The bank will operate under the name Circle National Trust and will be subject to direct federal oversight by the OCC, the primary regulator for national banks and national trust banks.

Custody first, reserves later

Upon opening, Circle National Trust will offer fiduciary digital asset custody services to Circle and its affiliates.

Its OCC-approved business plan leaves room to expand that. Depending on demand, the bank may eventually extend custody directly to a limited number of institutional customers, focusing on banks and other financial institutions.

Circle initially applied to the OCC on June 30, 2025, with plans to oversee management of the USDC Reserve under federal supervision. However, management of the USDC Reserve is now planned as a future capability rather than something the bank will do at launch.

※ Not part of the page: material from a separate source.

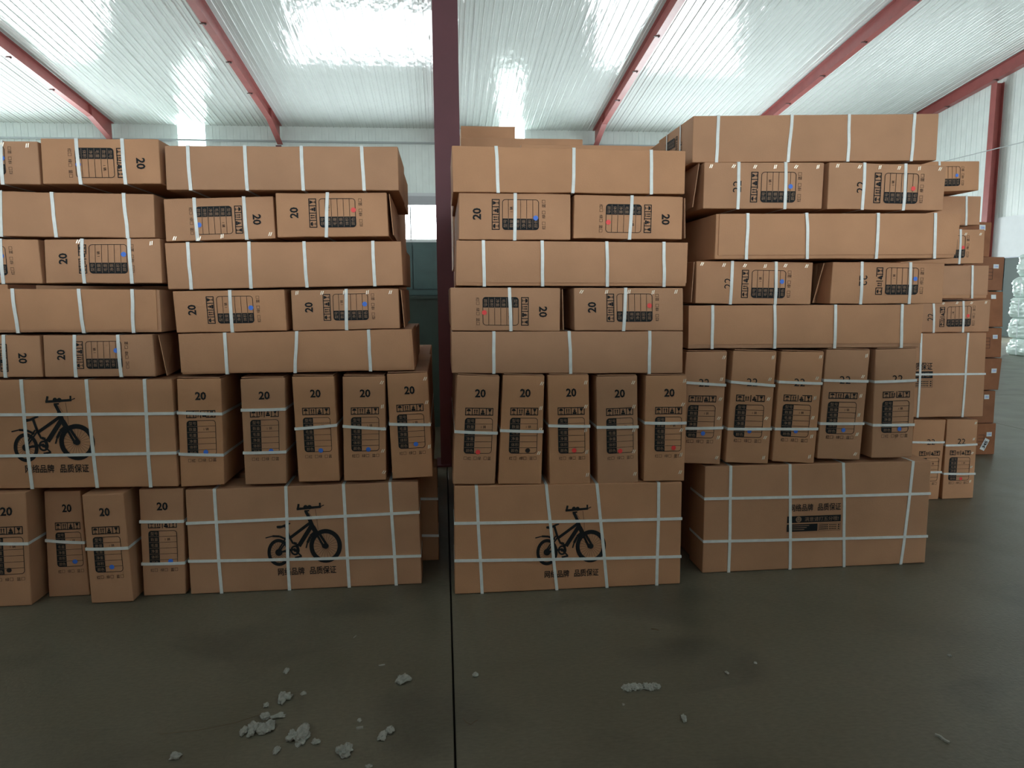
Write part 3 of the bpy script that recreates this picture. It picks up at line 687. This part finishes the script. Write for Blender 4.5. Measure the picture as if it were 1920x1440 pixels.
c = K('E', (1562, 491, 1772, 493, 1767, 569, 1556, 570), 3.45, 'carton end with inverted 22, no staples, fourth row, ' + SD, [(1616, 1613), (1707, 1704)], (1715, 523, 'b'), num='22', rot=1, numc=(1623, 527), flip=1); c.tab(-1, .09, .03, .97, 0, .12)
K('L', (1291, 573, 1731, 571, 1724, 651, 1290, 654), 3.46, 'long plain kraft carton lying on the five upright ones, ' + SD, [(1335, 1334), (1451, 1451), (1565, 1563), (1690, 1688)], flap=(.10, .0, 1.0))
us = [((1287, 660, 1364, 659, 1350, 871, 1271, 868), (1317, 812), (1319, 712), [(717, 722), (803, 802)], ((1357, 670), (1352, 711), (1350, 748), (1347, 784), (1346, 820), (1343, 858))),
      ((1375, 658, 1457, 659, 1440, 870, 1360, 867), (1404, 808), (1409, 712), [(716, 723), (804, 804)], ((1449, 670), (1443, 711), (1440, 748), (1436, 784), (1434, 820), (1431, 858))),
      ((1465, 659, 1546, 660, 1526, 869, 1448, 865), (1491, 808), (1498, 711), [(716, 719), (804, 804)], ((1538, 669), (1531, 709), (1527, 746), (1523, 783), (1521, 818), (1517, 856))),
      ((1550, 655, 1632, 656, 1612, 862, 1532, 860), (1580, 806), (1583, 709), [(713, 715), (794, 794)], ((1624, 667), (1617, 706), (1613, 742), (1609, 778), (1606, 814), (1603, 851))),
      ((1642, 655, 1720, 653, 1710, 857, 1634, 859), (1685, 804), (1681, 709), [(716, 713), (797, 796)], ())]
for i, (q, d, n, h, st) in enumerate(us):
    c = K('U', q, yd, f'upright carton marked 22, {od[i]} from the left of five, tall ' + SD, (), (*d, 'b'), st, num='22', numc=n, hs=h, boxfirst=1 if i == 4 else 0, bulge=.006); c.tab('top', .010)
c = K('S', (1322, 875, 1747, 864, 1734, 1063, 1317, 1073), 3.455, 'broad kraft carton with slogan and rating box, on the floor under the ' + SD, [(1370, 1366), (1481, 1481), (1581, 1582), (1712, 1688, 1701)], hs=[(935, 925), (1015, 1005)], motto=(1528, 950))
def slogan(c, x, y, Y, part_of_view=False):
    u, v = c.uv(x, y); k = Y/F; f = Flat(); g = Flat()
    f.rect(-57*k, -7*k, 57*k, 7*k); f.rect(-57*k, -25.5*k, 8*k, -10*k)
    f.rect(10*k, -25.5*k, 10.6*k, -10*k).rect(56.4*k, -25.5*k, 57*k, -10*k).rect(10*k, -25.5*k, 57*k, -25*k).rect(10*k, -10.5*k, 57*k, -10*k)
    for i in range(3):
        yy = (-13.5-4.2*i)*k
        for j in range(6): f.rect((12+j*3.2)*k, yy-1.1*k, (14.6+j*3.2)*k, yy+1.1*k)
        for j in range(5): f.disc(((34+j*3.3)*k, yy), 1.4*k, 5)
        f.rect((51.5)*k, yy-1.1*k, 55*k, yy+1.1*k)
    g.disc((-33*k, 0), 6.2*k, 16); g.text('满意请打五分哦!', (16*k, 0), h=9*k, w=72*k)
    for i in range(3): g.rect(-52*k, (-14-4*i)*k, (-10-5*i)*k, (-12.6-4*i)*k)
    h_ = Flat().disc((-35.3*k, 1.5*k), .9*k, 8).disc((-30.7*k, 1.5*k), .9*k, 8).ring((-33*k, .2*k), 3.6*k, 3.6*k, 2.7*k, 2.7*k, 10, math.pi*1.1, math.pi*1.9)
    c.flat('slogan_print', f, 'ink', u, v); c.flat('knocked_out_lettering', g, 'knock', u, v, .0027); c.flat('smiling_face_lines', h_, 'ink', u, v, .0031)
slogan(c, 1525, 972, 3.455)

# stack E, further back beside the 22 stack
ye = 4.62
SE = 'set-back stack'
K('E', (1680, 303, 1837, 302, 1835, 357, 1679, 362), ye, 'carton end, topmost of the ' + SE, [(1761, 1760)], (1793, 329, 'b'), num='22', rot=1)
K('L', (1560, 366, 1840, 368, 1837, 422, 1558, 424), ye+.15, 'long plain carton, second row, ' + SE, [(1700, 1700), (1812, 1811)])
K('E', (1690, 432, 1847, 430, 1844, 494, 1688, 496), ye, 'carton end with a red dot beside a strap, third row, ' + SE, [(1801, 1798)], (1805, 464, 'r'), [(1784, 439), (1810, 439), (1838, 439)], num='22', rot=1)
K('L', (1560, 500, 1853, 498, 1850, 559, 1558, 561), ye, 'long plain carton, fourth row, ' + SE, [(1700, 1700), (1822, 1821)], flap=(.10, .0, 1.0))
K('E', (1702, 570, 1858, 562, 1854, 622, 1700, 624), ye, 'carton end marked 22 with a red dot, fifth row, ' + SE, [(1750, 1750), (1806, 1805)], (1814, 592, 'r'), [(1768, 569), (1794, 568), (1821, 568), (1848, 567)], num='22', rot=1, numc=(1744, 595))
c = K('S', (1545, 628, 1850, 624, 1843, 781, 1540, 784), ye-.06, 'broad carton with cropped slogan above two upright ones, ' + SE, [(1640, 1636), (1727, 1720), (1815, 1804)], hs=[(703, 701)], motto=(1700, 687), depth=.21)
slogan(c, 1697, 703, 4.6)
K('U', (1714, 787, 1774, 787, 1759, 940, 1701, 941), 4.555, 'upright carton marked 22 on the floor, half behind the broad slogan carton', (), None, num='22', numc=(1744, 828), hs=[(829, 829), (885, 885)])
K('U', (1776, 786, 1834, 787, 1824, 938, 1766, 939), 4.555, 'upright carton marked 22 with a red dot, at the floor end of the set-back stack', (), (1800, 897, 'r'), [(1829, 793), (1825, 823), (1822, 849), (1820, 875), (1818, 902)], num='22', numc=(1801, 826), hs=[(835, 833), (888, 888)])

# carton peeping over the middle stack, and hidden ones behind
def wc(x0, x1, z0, z1, Y, d, label, group=None, m='kraft', straps=()):
    c = Carton([(x0, z1), (x1, z1), (x1, z0), (x0, z0)], Y, d, label, group, world=True, m=m)
    for u in straps: c.vstrap(float(u), float(u))
    return c
p0 = onY(864, 236, 6.75); p1 = onY(966, 239, 6.75)
wc(p0.x, p1.x, 2.862, p0.z, 6.75, 1.0, 'plain carton standing alone on top behind the middle stack, beside the post')
G = 'cartons hidden behind the front row'
GL = 'plain carton hidden behind the front row of stacks'
zb = [0.003, .53, 1.062, 1.594]
for x0, x1, top in ((-3.8, -2.7, 2.1), (-2.55, -1.44, 2.13), (-1.38, -.09, 2.13), (.10, 1.20, 2.19), (1.30, 2.42, 2.20)):
    n = 4; hh = top/n
    for i in range(n): wc(x0+R.uniform(-.02, .02), x1+R.uniform(-.02, .0)-(.18 if x1 == -.09 and i > 1 else 0), i*hh+.003, (i+1)*hh-.001, 4.78, .95, GL, G)
pk = onY(977, 270.5, 4.8)
wc(pk.x, onY(1238, 272, 4.8).x, 2.193, pk.z, 4.8, .5, 'long carton whose upper edge just shows over the middle stack')
for i in range(5): wc(.19, 1.30, i*.572+.003, (i+1)*.572-.001, 6.6, 1.1, GL, G)
# strapped carton end showing low in the gap by the post
q = [onY(a, b, 3.80) for a, b in ((788, 899), (820, 900), (822, 1055), (789, 1056))]
c = wc(q[0].x-1.0, q[1].x, .002, .53, 3.80, .205, 'broad strapped carton low in the dark gap left of the post', straps=(.1, .6))
c.pix = [(400, 899), (820, 900), (822, 1055), (400, 1056)]; c.hstrap(935, 935); c.hstrap(1004, 1004)
# second cartons behind the long and the broad ones
GB = 'rear cartons of each stack'; LB = 'rear carton of its stack, lying directly behind the front one'
for c0 in [c for c in REAR]:
    xa = min(v.x for v in c0.c)+.012; xb = max(v.x for v in c0.c)-R.uniform(.004, .02); za = max(c0.c[0].z, c0.c[1].z)+.002; zt = min(c0.c[2].z, c0.c[3].z)-.004; yy = c0.Y+c0.depth+.02
    if c0.depth > .4: wc(xa, xb, za, zt, yy, .5, LB, GB, straps=(.2, .5, .8) if xa > 1 else ())
    else:
        for i in range(2 if -1.5 < xa < -1 and za < .1 else 0, 4): wc(xa+R.uniform(0, .01), xb, za, zt, yy+i*.212, .195, LB, GB)
for i in range(9):      # unseen row behind the viewpoint, added to shade the lower carton fronts
    for k in range(4): wc(-6.0+i*1.2+R.uniform(0, .03), -4.85+i*1.2, k*.475+.003, (k+1)*.475-.001, -1.95, 1.1, 'plain carton of the unseen row added behind the viewpoint to shade the stacks', 'shading cartons added behind the viewpoint')

for c0, zt in [(c, 0) for c in SETB]:      # partners of the set-back cartons, hidden behind the 22 stack
    xb = min(v.x for v in c0.c)-.02; za = max(min(c0.c[0].z, c0.c[1].z), .003)+.002; zt = min(c0.c[2].z, c0.c[3].z)-.003
    if xb > 2.62: wc(2.50, xb, za, zt, c0.Y+.02, 1.05, GL, G)
    if c0.depth < .3:
        for i in range(4): wc(c0.c[0].x+.01, c0.c[1].x-.01, za, zt, c0.Y+.24+i*.22, .2, LB, GB)
    elif c0.depth < .6: wc(c0.c[0].x+.01, c0.c[1].x-.01, za, zt, c0.Y+.57, .5, LB, GB)

# brown cartons F
rows = [((1800, 415, 1860, 417, 1855, 482, 1798, 480), 'topmost'), ((1806, 481, 1884, 482, 1879, 545, 1804, 544), 'second'), ((1805, 547, 1881, 547, 1880, 613, 1803, 613), 'third'),
        ((1803, 615, 1879, 615, 1877, 670, 1802, 671), 'fourth'), ((1802, 673, 1879, 672, 1872, 731, 1800, 732), 'fifth'), ((1795, 734, 1867, 733, 1863, 793, 1792, 794), 'sixth'), ((1794, 795, 1868, 794, 1864, 853, 1790, 855), 'lowest')]
stk = [(1834, 421, 1848, 433), (1860, 495, 1873, 504), (1856, 552, 1868, 561), (1859, 627, 1871, 636), (1856, 690, 1869, 700), (1843, 739, 1855, 749), (1847, 809, 1860, 819)]
for i, (q, w) in enumerate(rows):
    Q = [(q[0], q[1]), (q[2], q[3]), (q[4], q[5]), (q[6], q[7])]
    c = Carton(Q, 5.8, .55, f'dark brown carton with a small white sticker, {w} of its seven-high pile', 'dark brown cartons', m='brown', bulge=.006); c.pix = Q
    x0, y0, x1, y1 = stk[i]; u, v = c.uv((x0+x1)/2, (y0+y1)/2); k = 5.8/F; w_, h_ = (x1-x0)*k*.9/2, (y1-y0)*k*.9/2
    c.flat('sticker', Flat().rect(-w_, -h_, w_, h_), 'paper', u, v, .004)
    if i != 2: c.flat('sticker_number', Flat().text('330' if i != 5 else '30', (0, 0), h=h_*.9, w=w_*1.3), 'blue', u, v, .006)
    if i == 6:
        u, v = c.uv(1845, 833); f = Flat().rect(-.024, -.055, .024, .055); g = Flat().text('345', (0, 0), h=.03, w=.07, bold=.03).turned(1)
        def rotf(s, a):
            o = Flat(); o.f = s.f; o.v = [(p*math.cos(a)-q_*math.sin(a), p*math.sin(a)+q_*math.cos(a)) for p, q_ in s.v]; return o
        c.flat('tilted_sticker', rotf(f, -.45), 'paper', u, v, .004); c.flat('sticker_number', rotf(g, -.45), 'black', u, v, .006)
    if i in (1, 3, 6):
        f = Flat()
        for t in range(4): f.rect(-.028, -.05+t*.03, .028, -.047+t*.03)
        f.rect(.028, -.05, .031, .043)
        u, v = c.uv(q[2]-30, (q[1]+q[5])/2); c.flat('faint_print', f, 'ink', u, v, .003)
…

"Federal oversight of our trust bank sets a new standard for transparency, governance, and scale," said Jeremy Allaire, co-founder, chairman, and chief executive of Circle.

A year in the queue

Conditional approval landed in December 2025, alongside Ripple, BitGo, Fidelity Digital Assets, and Paxos.

The charter does not permit Circle to accept cash deposits or make loans, but it permits the firm to hold customer assets.

USDC issuance is set to transfer to a New York limited-purpose trust company, not to the national trust bank, under the terms of that conditional approval.

Circle became the first company to receive a BitLicense from the New York Department of Financial Services in 2015, and holds licenses in the UK, Singapore, and Bermuda.

The charter queue

Circle's June 2025 filing opened a wave of interest from crypto service providers.

Ripple applied two days later, Paxos in August, Coinbase in October, and Crypto.com weeks after that. The queue widened through 2026 to include Trump-backed World Liberty Financial, Nomura-backed Laser Digital, Payoneer, Morgan Stanley, Zerohash, Charles Schwab, and Citadel-backed EDX, Kraken parent Payward, and Catena Labs.

Crypto.com and Coinbase have since won conditional approvals of their own. Stripe-owned Bridge secured one in February. Sony Bank cleared the conditional stage this week for a trust subsidiary, Connectia Trust, which plans to issue a dollar-backed stablecoin.

BitGo received full OCC approval in December. Anchorage Digital Bank had been the only crypto firm holding a national trust charter, granted in 2021.

Senator Elizabeth Warren has pushed back on the OCC's decision to grant national trust charters to companies she said do not qualify under the National Bank Act.

CRCL shares closed at roughly $63 on Thursday, according to The Block's crypto equities page.